The government-controlled stock exchange in Dubai, the fast-growing Middle East business center, is expected to announce today in Stockholm that it plans to take significant ownership in the Nasdaq stock exchange in New York and the London Stock Exchange, people who have been briefed on the transaction said last night.

If the deal is completed, Dubai would become the first Middle East government to own a large stake in an American stock exchange. It also is expected to become the largest single investor in Nasdaq.

The deal by the Borse Dubai would give Dubai a stake of 20 percent to 30 percent in Nasdaq, the largest electronic stock market in America, and about 30 percent in the London Stock Exchange, according to people who have been briefed.

In exchange, Dubai would hand over to Nasdaq the OMX Group, a stock exchange based in Stockholm that also operates in Helsinki, Copenhagen and several other countries in Scandinavia and the Baltic States.

With a 17 percent share, Horizon Asset Management of Seattle is now Nasdaq’s largest investor, according to the exchange.

Reports of a possible deal brought questions last night from lawmakers in Washington about potential compromises to security in the United States. The concerns were similar to those raised more than a year ago when another Dubai-owned company, DP World, tried to buy a company that managed port operations around the United States, and in 2005, when the Chinese oil company, Cnooc, tried to buy its American rival, Unocal. Both efforts were abandoned under pressure from Congress.

Dubai is the commercial and financial center of the United Arab Emirates on the Persian Gulf and has been cited as a transit point for money used to finance terrorism.

Senator Charles E. Schumer, Democrat of New York, who helped lead the opposition to Dubai’s investment in the American ports, said last night that the deal, which would make Dubai a major player in New York finance, would “raise serious questions that have to be answered.”

“Should any government own any part of a major U.S. stock exchange?” asked Mr. Schumer, who is on the banking and finance committees in the Senate and is the chairman of the joint House and Senate economic committee.

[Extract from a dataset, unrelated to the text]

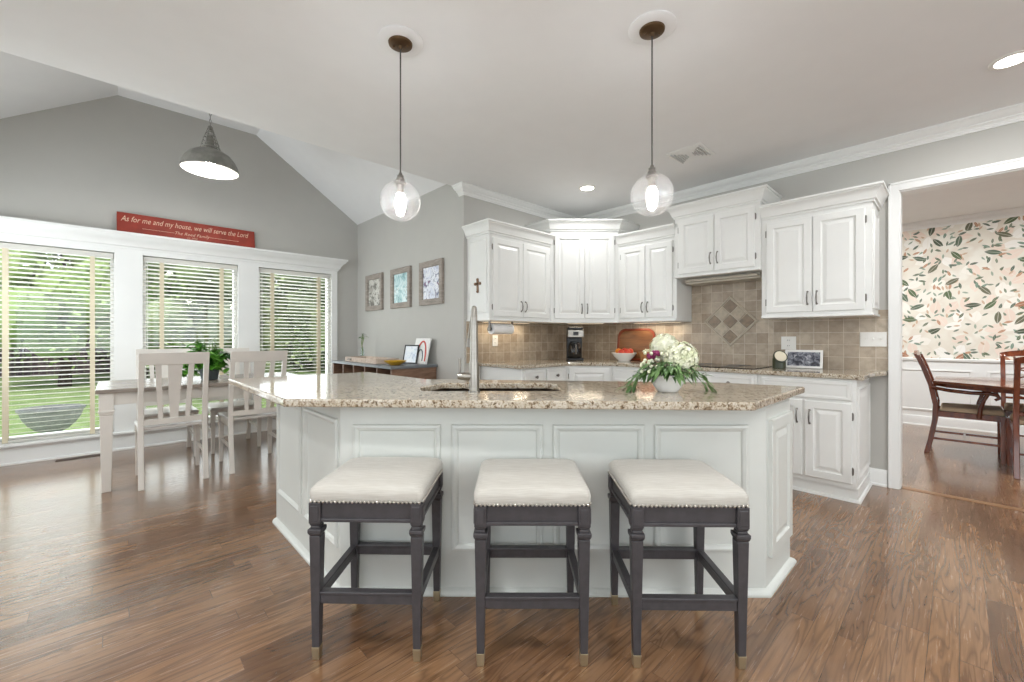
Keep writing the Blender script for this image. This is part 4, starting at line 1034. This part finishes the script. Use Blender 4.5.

A spokeswoman for Nasdaq did not return phone calls seeking comment and executives in Dubai could not be reached.

Borse Dubai plans to acquire its stakes in the New York and London exchanges through an elaborate series of steps growing out of its success in outbidding Nasdaq for the OMX Group for about $4 billion.

In the deal that is expected to be announced today, Borse Dubai will complete the purchase of the OMX Group and then hand it over to Nasdaq in exchange for at least a 19 percent share in the New York exchange and Nasdaq’s stake of about 30 percent in the London Stock Exchange, which is valued at about $1.8 billion.

Nasdaq has been struggling to get a foothold in Europe and watched as a rival, the NYSE Group, merged with Euronext to form a global exchange company. Stock markets around the world are combining or buying stakes in each other to meet clients’ demands to trade shares of companies anywhere, at a faster pace, across different asset classes and for less money. Combinations also help them save costs in an industry where the largest expense is developing the technology to run trading platforms.

But Nasdaq’s efforts to expand have been rebuffed. It bought a 30 percent share in the London Stock Exchange, but its hostile bids to take over the entire London operation were rejected.

Then in May, Nasdaq announced that it had reached agreement to buy the OMX Group for $3.7 billion. But in August, Borse Dubai, the parent company of the Dubai International Financial Exchange, which includes the former Dubai Financial Markets, came in with a higher bid.